You probably have a much lower volume of email than the suffering email users who want AI algorithms to help them manage their inbox.

The analogy would be something like "Pagerank". You can't lecture a web surfer that he shouldn't leave the importance of web pages to an algorithm like Pagerank. Instead, he should read the 1 billion pages himself to determine which is most important to his search query.

There are not 1 billion emails in an inbox but any number of messages greater than a few hundred is the equivalent in information unmanageability.

It's an inescapable math problem. If you only have ~16 waking hours a day, you may only be able to realistically dedicate ~4 hours to reading and responding to emails. Your allocation of that finite time is a zero-sum game. The math problem: the outside world can stuff more unimportant emails in your inbox than you have the human capability to read and curate. Therefore you must have a robot "reader" assist you.



I understand the discussion, but then that's a very specific use case, which gmail is probably not trying to cover (and it might be a good idea that it stays like that). To be fair, I don't think that's even a good use for email. If you need help with selection from a wide pool of options, then you probably need a more specific tool.

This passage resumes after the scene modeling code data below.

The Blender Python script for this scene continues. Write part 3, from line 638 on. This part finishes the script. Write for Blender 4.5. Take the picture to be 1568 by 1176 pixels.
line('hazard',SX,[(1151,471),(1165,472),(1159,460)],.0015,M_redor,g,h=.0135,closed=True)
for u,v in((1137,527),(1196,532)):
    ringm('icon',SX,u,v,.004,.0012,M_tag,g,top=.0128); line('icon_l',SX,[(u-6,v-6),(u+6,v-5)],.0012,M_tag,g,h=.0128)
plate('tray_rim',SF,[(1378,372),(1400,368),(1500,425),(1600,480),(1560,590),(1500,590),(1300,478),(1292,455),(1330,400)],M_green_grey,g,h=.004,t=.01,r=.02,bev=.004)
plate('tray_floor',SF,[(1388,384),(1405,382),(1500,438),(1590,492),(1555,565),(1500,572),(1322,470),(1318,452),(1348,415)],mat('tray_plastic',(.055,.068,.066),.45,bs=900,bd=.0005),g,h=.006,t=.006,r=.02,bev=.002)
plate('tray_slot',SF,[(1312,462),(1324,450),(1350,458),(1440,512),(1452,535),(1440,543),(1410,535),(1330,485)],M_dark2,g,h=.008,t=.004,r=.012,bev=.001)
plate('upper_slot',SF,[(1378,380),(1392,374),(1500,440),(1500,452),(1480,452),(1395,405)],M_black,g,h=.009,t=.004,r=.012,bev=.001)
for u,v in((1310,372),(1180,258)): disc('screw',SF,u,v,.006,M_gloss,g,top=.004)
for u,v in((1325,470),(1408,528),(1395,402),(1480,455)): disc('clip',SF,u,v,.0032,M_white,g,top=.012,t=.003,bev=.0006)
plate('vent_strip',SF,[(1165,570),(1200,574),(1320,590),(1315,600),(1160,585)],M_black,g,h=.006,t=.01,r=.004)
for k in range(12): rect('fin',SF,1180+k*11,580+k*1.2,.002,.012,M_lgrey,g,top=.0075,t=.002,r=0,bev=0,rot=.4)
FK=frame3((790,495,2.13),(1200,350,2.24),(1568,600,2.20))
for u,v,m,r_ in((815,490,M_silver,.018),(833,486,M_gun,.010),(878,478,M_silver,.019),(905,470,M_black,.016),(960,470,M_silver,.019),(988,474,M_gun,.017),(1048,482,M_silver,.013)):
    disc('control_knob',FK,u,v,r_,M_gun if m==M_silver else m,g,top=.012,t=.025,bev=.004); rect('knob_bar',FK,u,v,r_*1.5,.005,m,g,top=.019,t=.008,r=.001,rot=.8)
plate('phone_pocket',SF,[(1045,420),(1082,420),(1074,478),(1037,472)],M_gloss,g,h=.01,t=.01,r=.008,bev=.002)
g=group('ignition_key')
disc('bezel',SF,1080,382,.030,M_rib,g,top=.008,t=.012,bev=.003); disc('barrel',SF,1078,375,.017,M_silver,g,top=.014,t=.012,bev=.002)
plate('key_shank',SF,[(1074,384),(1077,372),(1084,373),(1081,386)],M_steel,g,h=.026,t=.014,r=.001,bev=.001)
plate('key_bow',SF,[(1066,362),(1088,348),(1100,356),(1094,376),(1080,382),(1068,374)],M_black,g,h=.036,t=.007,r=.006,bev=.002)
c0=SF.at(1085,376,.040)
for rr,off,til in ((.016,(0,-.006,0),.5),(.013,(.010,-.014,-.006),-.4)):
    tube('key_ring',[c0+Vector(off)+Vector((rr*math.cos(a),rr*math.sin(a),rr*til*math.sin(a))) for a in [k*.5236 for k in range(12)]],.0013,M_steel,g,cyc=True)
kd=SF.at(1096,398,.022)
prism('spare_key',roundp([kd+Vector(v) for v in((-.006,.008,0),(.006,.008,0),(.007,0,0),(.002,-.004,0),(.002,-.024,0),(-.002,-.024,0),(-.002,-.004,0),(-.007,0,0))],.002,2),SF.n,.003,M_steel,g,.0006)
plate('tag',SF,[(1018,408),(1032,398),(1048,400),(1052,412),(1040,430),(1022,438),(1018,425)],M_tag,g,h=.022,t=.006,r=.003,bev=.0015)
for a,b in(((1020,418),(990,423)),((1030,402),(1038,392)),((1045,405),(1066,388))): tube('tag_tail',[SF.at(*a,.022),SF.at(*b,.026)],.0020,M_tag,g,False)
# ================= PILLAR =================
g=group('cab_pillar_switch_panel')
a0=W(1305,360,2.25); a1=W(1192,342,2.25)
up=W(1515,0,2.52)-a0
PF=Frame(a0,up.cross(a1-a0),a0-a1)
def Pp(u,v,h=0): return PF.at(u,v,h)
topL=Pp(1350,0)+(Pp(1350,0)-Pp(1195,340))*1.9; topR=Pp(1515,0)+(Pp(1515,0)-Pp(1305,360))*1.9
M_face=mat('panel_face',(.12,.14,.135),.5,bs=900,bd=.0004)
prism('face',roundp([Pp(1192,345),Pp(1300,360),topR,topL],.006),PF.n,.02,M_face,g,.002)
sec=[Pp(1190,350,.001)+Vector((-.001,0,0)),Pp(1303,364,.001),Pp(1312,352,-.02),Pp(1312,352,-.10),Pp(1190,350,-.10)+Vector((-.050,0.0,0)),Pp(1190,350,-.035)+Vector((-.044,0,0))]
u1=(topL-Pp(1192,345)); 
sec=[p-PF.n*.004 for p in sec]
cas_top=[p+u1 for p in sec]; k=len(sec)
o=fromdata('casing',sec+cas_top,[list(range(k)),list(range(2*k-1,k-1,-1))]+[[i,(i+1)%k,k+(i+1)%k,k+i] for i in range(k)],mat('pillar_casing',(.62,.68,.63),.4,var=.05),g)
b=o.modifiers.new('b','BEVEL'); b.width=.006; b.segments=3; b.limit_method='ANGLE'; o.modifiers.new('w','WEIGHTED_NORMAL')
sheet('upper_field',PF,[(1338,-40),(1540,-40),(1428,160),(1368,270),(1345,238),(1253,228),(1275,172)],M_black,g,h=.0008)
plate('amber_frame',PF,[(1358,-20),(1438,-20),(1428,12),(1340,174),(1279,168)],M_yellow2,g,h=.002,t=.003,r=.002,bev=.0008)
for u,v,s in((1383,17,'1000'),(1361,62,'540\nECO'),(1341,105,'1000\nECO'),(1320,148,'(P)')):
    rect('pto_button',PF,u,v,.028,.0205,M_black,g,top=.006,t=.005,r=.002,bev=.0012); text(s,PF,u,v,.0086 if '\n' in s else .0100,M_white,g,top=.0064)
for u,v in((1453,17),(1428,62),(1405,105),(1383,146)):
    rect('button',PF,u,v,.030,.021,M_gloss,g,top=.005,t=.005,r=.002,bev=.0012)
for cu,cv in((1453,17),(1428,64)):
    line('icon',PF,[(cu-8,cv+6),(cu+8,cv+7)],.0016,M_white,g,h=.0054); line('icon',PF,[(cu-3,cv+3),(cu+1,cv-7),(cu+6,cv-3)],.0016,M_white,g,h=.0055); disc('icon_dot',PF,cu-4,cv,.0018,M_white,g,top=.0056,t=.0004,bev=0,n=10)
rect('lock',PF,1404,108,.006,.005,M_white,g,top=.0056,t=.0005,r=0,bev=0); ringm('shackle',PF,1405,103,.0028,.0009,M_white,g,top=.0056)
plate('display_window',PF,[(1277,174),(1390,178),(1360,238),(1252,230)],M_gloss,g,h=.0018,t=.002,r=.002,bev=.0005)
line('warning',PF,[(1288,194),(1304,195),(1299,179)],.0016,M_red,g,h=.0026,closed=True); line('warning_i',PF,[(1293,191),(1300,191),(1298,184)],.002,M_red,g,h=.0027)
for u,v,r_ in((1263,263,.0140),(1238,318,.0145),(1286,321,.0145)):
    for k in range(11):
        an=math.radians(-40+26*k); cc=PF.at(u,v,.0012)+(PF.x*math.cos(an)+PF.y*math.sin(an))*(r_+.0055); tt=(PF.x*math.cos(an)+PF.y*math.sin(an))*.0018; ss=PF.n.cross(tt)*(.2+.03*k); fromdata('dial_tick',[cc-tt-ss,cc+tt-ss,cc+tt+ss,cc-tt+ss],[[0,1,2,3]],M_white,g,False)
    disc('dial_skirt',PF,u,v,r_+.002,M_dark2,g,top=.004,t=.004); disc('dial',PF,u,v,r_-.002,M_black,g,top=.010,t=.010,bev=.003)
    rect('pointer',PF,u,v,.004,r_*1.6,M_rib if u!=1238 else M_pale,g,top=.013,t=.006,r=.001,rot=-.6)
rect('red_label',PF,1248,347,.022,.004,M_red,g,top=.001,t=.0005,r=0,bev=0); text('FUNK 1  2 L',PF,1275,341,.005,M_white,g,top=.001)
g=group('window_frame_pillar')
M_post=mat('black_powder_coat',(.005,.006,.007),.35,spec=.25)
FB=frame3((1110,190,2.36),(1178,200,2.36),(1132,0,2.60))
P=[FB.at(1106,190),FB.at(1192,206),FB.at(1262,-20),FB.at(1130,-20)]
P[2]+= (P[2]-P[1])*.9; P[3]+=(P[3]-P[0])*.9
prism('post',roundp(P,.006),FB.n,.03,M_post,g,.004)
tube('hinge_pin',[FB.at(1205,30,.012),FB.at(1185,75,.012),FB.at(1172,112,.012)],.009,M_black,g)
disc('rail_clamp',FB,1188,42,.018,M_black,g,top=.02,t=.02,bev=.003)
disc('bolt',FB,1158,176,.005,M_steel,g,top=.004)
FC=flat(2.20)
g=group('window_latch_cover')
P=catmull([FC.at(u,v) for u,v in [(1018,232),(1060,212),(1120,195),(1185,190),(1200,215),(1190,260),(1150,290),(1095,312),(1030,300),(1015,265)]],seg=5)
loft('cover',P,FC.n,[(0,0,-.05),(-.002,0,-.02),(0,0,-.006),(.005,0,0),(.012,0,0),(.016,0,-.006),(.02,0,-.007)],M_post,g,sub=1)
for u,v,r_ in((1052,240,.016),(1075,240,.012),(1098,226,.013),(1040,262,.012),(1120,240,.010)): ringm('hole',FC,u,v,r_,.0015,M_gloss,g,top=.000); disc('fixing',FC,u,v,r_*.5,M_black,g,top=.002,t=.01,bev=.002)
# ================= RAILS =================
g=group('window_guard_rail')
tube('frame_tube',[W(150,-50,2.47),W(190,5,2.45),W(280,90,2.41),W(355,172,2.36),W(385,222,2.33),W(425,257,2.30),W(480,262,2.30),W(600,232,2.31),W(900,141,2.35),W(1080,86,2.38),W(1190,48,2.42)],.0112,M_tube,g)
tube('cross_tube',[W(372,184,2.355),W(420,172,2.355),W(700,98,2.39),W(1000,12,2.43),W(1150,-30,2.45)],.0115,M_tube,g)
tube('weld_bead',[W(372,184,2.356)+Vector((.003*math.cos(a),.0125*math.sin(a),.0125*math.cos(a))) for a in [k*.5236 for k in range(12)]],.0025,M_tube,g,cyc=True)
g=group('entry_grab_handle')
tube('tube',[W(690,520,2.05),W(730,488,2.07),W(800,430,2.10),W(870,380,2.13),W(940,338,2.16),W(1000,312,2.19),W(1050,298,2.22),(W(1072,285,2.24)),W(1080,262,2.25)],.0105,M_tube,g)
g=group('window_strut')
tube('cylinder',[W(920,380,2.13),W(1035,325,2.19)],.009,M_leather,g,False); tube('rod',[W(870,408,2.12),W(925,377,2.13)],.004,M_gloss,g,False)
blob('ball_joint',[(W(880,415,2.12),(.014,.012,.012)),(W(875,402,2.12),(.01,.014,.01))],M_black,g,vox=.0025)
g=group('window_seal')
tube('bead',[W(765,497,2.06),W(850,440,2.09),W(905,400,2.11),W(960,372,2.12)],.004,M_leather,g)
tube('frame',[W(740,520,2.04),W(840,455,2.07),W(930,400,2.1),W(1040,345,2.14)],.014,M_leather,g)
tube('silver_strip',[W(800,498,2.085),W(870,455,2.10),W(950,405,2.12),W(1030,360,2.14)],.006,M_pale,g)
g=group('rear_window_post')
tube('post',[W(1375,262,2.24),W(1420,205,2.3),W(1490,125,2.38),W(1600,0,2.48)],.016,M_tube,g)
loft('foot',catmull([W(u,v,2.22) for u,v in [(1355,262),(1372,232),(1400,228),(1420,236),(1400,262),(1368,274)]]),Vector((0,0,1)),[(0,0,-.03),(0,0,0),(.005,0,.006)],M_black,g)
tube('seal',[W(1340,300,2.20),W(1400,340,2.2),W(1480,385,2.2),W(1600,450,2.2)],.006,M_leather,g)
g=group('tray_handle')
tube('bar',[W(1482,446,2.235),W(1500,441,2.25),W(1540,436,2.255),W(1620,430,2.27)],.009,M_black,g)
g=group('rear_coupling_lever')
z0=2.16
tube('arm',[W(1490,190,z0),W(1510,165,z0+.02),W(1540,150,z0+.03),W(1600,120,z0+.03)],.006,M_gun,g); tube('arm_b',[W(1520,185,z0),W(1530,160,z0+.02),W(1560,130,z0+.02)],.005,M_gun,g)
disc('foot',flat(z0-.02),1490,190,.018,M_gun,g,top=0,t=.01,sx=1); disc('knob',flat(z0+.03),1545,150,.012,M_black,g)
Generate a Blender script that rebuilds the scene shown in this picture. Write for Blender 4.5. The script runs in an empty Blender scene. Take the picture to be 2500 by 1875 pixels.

>, which gmail is probably not trying to cover

The original programmer for Gmail back in 2001 was Paul Buchheit. The busy people (like his boss Larry Page) with overflowing email inboxes were the first users giving him feedback on how to make it work better for their productivity.

Auto filtering and smart threading are examples of "artificial intelligence" (so to speak) applied to email. Those features came from internally dogfooding Gmail before public release April 1 2004. Later, they added a feature called "Priority inbox" based on machine learning.[1]

What makes you believe Gmail isn't meant to help filter overflowing emails on behalf of the user?

[1] http://static.googleusercontent.com/media/research.google.co...

excerpt: "Many Gmail users receive tens or hundreds of mails per day. The Priority Inbox attempts to alleviate such information overload by learning a per-user statistical model of importance, and ranking mail by how likely the user is to act on that mail."